RD> As you work with your clients, are you seeing many businesses asking not only to implement a social media strategy and technology, but also asking how to manage the social media?
NR> Yes and no. Many businesses want to do social media but then mistakenly lump this tool into getting automated multiple directory listings, or paper advertising. This is a tool and you need humans to do it. It is sometimes very hard for companies to understand that. Some get it sooner and some don’t. It is all about the leadership—especially the CEO—understanding how to use the tool; it is not meant to displace an employee. When I see companies not getting that message, I clearly tell them they are not ready to do social media.

RD> You are absolutely right: there is a huge difference between automating a process versus using the technology. For example, while vacationing in Greece I did not keep up with my tweets, and I lost 40 followers.
NR> It is exactly what you said. In the 1990s, I think technology like ERP (enterprise resource planning) systems was about automating manual work processes, somewhat displacing the human and now the technology is about having the humans use it.

RD> Many of these are hard to keep up with in this “short attention span” generation. How do you address that?
NR> From a B2B standpoint, make it a team sport. In Hubspot they are using 50+ bloggers and then with those frequencies they get traction in getting the response. You have to figure out a source for this. Is this going to be insourced or outsourced? I tell a company if they do not want to engage with the right amount of resources, they should consider other channels such as search engine optimization etc. When a company is ready to invest the effort then the benefits are exponential for the company

RD> We decided at PAKRA, after much experimentation, that social media is where we want to place the bulk of our effort for qualified lead generation. The problem I then faced was that despite showing certain employees why they should engage in social media and maintain the effort behind it, we struggled to make them do it. First, I thought it may be age-dependent, but it had nothing to do with age.
NR> I am first-generation Millennial and I am fully immersed in this, but imagine my surprise when I was presenting once to high school kids. They were very skeptical. You could almost hear the voices of their parents stating the dangers of digital presence: of pedophiles, cyberstalkers, etc. I think the way to communicate to those who do not want to embrace this in a business where their leadership is involved and give them guidelines. For example, be professional, don’t post your cell number and address everywhere. The problem is everyone thinks they have to put everything on the web, emote about everything. People tell me that “you put everything on the web, we know about everything you do.” The answer is “no you don’t. I have a complete self outside the websphere. You don’t know what I don’t put.”
Always be yourself online, but leave out the parts of your life that have no fit or relevance to the digital self.

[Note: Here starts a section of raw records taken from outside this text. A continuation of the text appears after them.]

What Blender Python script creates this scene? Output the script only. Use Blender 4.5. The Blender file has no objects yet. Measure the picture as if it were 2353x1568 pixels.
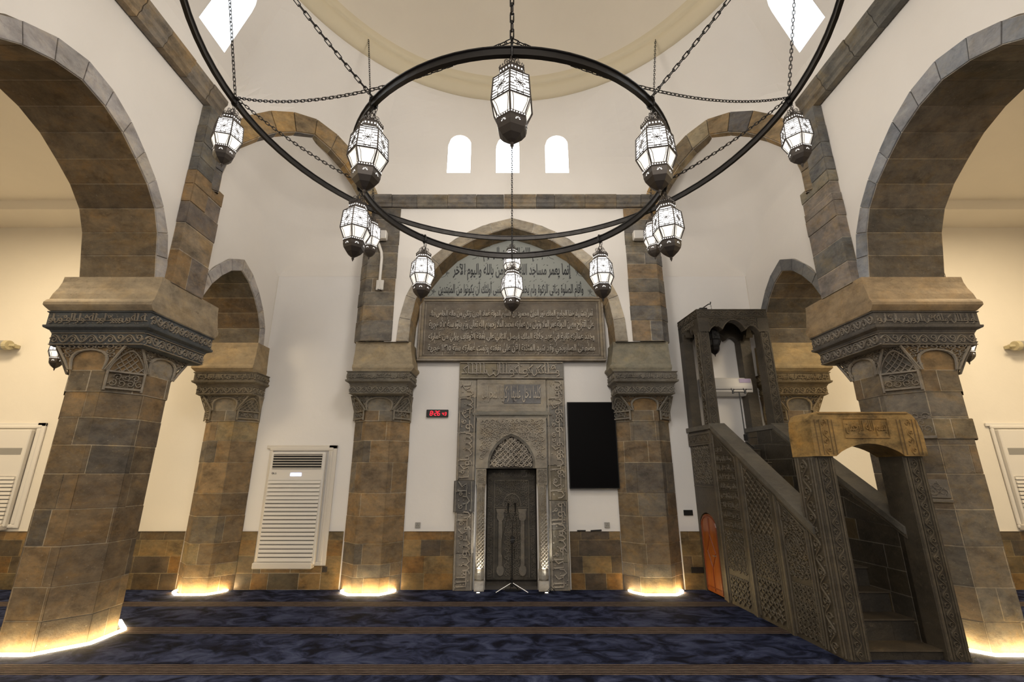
import bpy, math, random
from mathutils import Vector
from mathutils.geometry import tessellate_polygon
S = bpy.context.scene
COL = S.collection
R = math.radians
PI = math.pi

# ------------------------------------------------------------------ camera
cam = bpy.data.objects.new('camera', bpy.data.cameras.new('camera'))
COL.objects.link(cam)
cam.data.lens = 16.0
cam.data.sensor_width = 36.0
cam.location = (0, 0, 1.8)
cam.rotation_euler = (R(90 + 16.06), 0, 0)
cam.data.clip_start = 0.05
S.camera = cam
# ------------------------------------------------------------------ world + view
S.view_settings.view_transform = 'Standard'
S.view_settings.look = 'None'
S.view_settings.gamma = 1.0
S.view_settings.use_curve_mapping = False
S.view_settings.exposure = 0.55
w = bpy.data.worlds.new('world'); S.world = w; w.use_nodes = True
bg = w.node_tree.nodes['Background']
bg.inputs[0].default_value = (1.0, 0.93, 0.84, 1)
bg.inputs[1].default_value = 0.42
try:
    S.cycles.use_denoising = True
    S.cycles.max_bounces = 8
    S.cycles.diffuse_bounces = 5
    S.cycles.sample_clamp_indirect = 4.0
except Exception:
    pass
# ------------------------------------------------------------------ unseen fill lights, mihrab uplights
def lamp(name, kind, loc, power, color, size=0.1, rot=None, sizey=None, spot=None, blend=0.6):
    l = bpy.data.lights.new(name, kind); l.energy = power; l.color = color
    if kind == 'AREA':
        l.size = size
        if sizey: l.shape = 'RECTANGLE'; l.size_y = sizey
    elif kind == 'SPOT':
        l.shadow_soft_size = size; l.spot_size = R(spot or 60); l.spot_blend = blend
    else:
        l.shadow_soft_size = size
    o = bpy.data.objects.new(name, l); o.location = loc
    if rot: o.rotation_euler = rot
    COL.objects.link(o); return o
WARM = (1.0, 0.80, 0.55)
NEUT = (1.0, 0.93, 0.84)
for sx in (-1, 1):  # unseen area lights added to fill the aisles
    lamp('aisle_fill_light', 'AREA', (sx * 7.9, 5.0, 6.3), 150, (1.0, 0.80, 0.52), 1.4, (0, 0, 0))
    lamp('aisle_fill_light', 'AREA', (sx * 7.9, 1.0, 6.3), 110, (1.0, 0.80, 0.52), 1.4, (0, 0, 0))
lamp('dome_fill_light', 'POINT', (0, 3.8, 6.2), 185, NEUT, 0.6)  # unseen fill light added in place of the chandelier's glow
lamp('entrance_fill_light', 'AREA', (0, -1.8, 5.6), 190, NEUT, 2.5, (R(38), 0, 0))  # unseen light added behind the camera to brighten the bay
for x in (-0.52, 0.52):
    lamp('mihrab_uplight_beam', 'SPOT', (x, 7.74, 0.05), 60, (1.0, 0.93, 0.8), 0.01, (R(180 - 13), 0, 0), spot=30, blend=0.8)
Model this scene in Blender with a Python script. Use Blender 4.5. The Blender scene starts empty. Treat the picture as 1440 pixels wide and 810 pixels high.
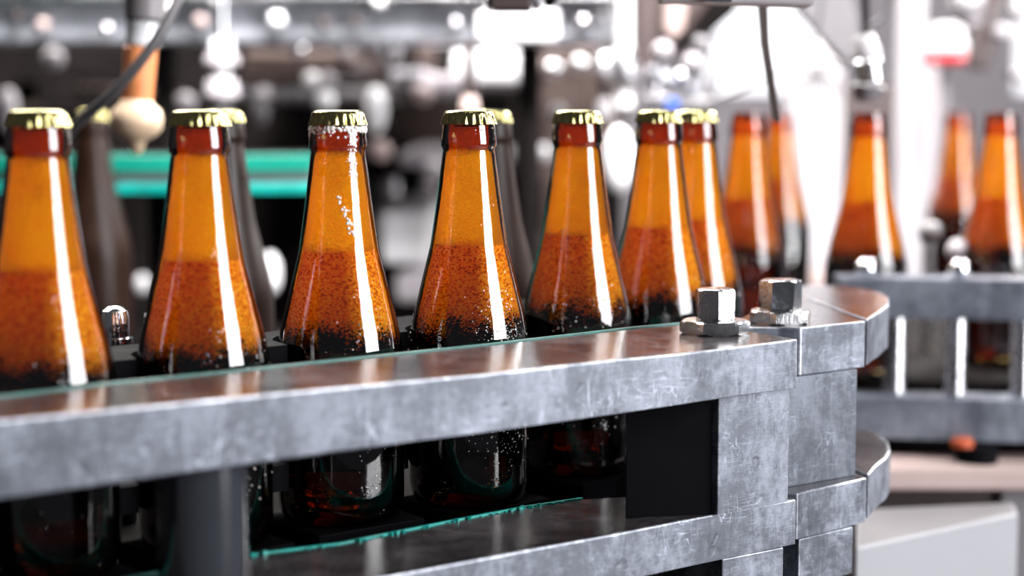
import bpy, bmesh, math, random
from mathutils import Vector, Matrix

R = math.radians
S = bpy.context.scene
C = S.collection
random.seed(7)

# ------------------------------------------------------------------ camera
FPX = 2500.0
PITCH = math.atan(249 / FPX)
DECK = 0.95                      # height the bottles stand at
EYE = DECK + 0.221               # crown-cap height
cd = bpy.data.cameras.new('camera')
cam = bpy.data.objects.new('camera', cd)
C.objects.link(cam)
cam.location = (0, 0, EYE)
cam.rotation_euler = (math.pi / 2 - PITCH, 0, 0)
cd.sensor_width = 36
cd.lens = 36 * FPX / 1440
cd.clip_start = 0.05
cd.dof.use_dof = True
cd.dof.focus_distance = 0.985
cd.dof.aperture_fstop = 62.5 / 18.5
S.camera = cam

# ------------------------------------------------------------------ world, lights, exposure
w = bpy.data.worlds.new('World'); S.world = w
w.use_nodes = True
w.node_tree.nodes['Background'].inputs[0].default_value = (0.80, 0.82, 0.92, 1)
w.node_tree.nodes['Background'].inputs[1].default_value = 0.10

def area(name, loc, target, sx, sy, power, col=(1, 1, 1)):
    l = bpy.data.lights.new(name, 'AREA'); l.shape = 'RECTANGLE'
    l.size = sx; l.size_y = sy; l.energy = power; l.color = col
    o = bpy.data.objects.new(name, l); C.objects.link(o)
    o.location = loc
    o.rotation_euler = (Vector(target) - Vector(loc)).to_track_quat('-Z', 'Y').to_euler()
    return o
area('side_softbox', (1.95, 0.10, 1.60), (0.0, 1.0, 1.15), 1.12, 2.0, 120, (0.97, 0.98, 1.0))
area('back_ceiling_lamp', (-0.5, 2.55, 2.55), (0.0, 1.1, 1.1), 1.8, 0.9, 150, (1.0, 0.97, 0.93))
area('right_back_lamp', (1.7, 3.0, 2.3), (0.3, 1.3, 1.1), 1.2, 1.0, 150, (1.0, 0.98, 0.96))
area('carcass_fill_light', (0.35, 1.25, 2.75), (-.25, 2.5, 1.15), .9, .5, 72, (1.0, 0.98, 0.97)).data.spread = R(80)  # unseen fill added to brighten the background machine
area('hall_lamp', (1.2, 3.3, 3.2), (1.2, 5.5, 1.2), 1.4, 1.0, 55, (1.0, 0.97, 0.98))
S.view_settings.view_transform = 'Standard'
S.view_settings.look = 'None'
S.view_settings.gamma = 1
S.view_settings.exposure = -0.05
S.view_settings.use_curve_mapping = False
S.cycles.use_denoising = True
S.cycles.transparent_max_bounces = 24
S.cycles.max_bounces = 10
S.cycles.sample_clamp_indirect = 12

# ------------------------------------------------------------------ pixel -> place helpers
_cp, _sp = math.cos(PITCH), math.sin(PITCH)
def ray(px, py):
    a = (px - 720) / FPX; b = (405 - py) / FPX
    return Vector((a, _cp + b * _sp, -_sp + b * _cp))
def at_z(px, py, z):
    r = ray(px, py); return Vector((0, 0, EYE)) + r * ((z - EYE) / r.z)
def at_y(px, py, Y):
    r = ray(px, py); return Vector((0, 0, EYE)) + r * (Y / r.y)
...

RD> You don’t see age as an issue?
NR> Age barriers have gone. I remember the first day Google came out: a white screen. That point was pivotal. Libraries became irrelevant and we have access to anything we want. If I need five Swahili words I can get on my mobile phone.

RD> Do you think that the Web democratized the learning process?
NR> Yes! You don’t have to be privileged and have to go to expensive schools to learn. You don’t have to get hardware to get the information. Web has enabled us to get information faster and then if you are willing to learn, it has tools and technologies that help you learn better and faster. I remember in Grade 1, I had to learn how to use Dewey decimal system to find something, now I can find something quickly with the words I know.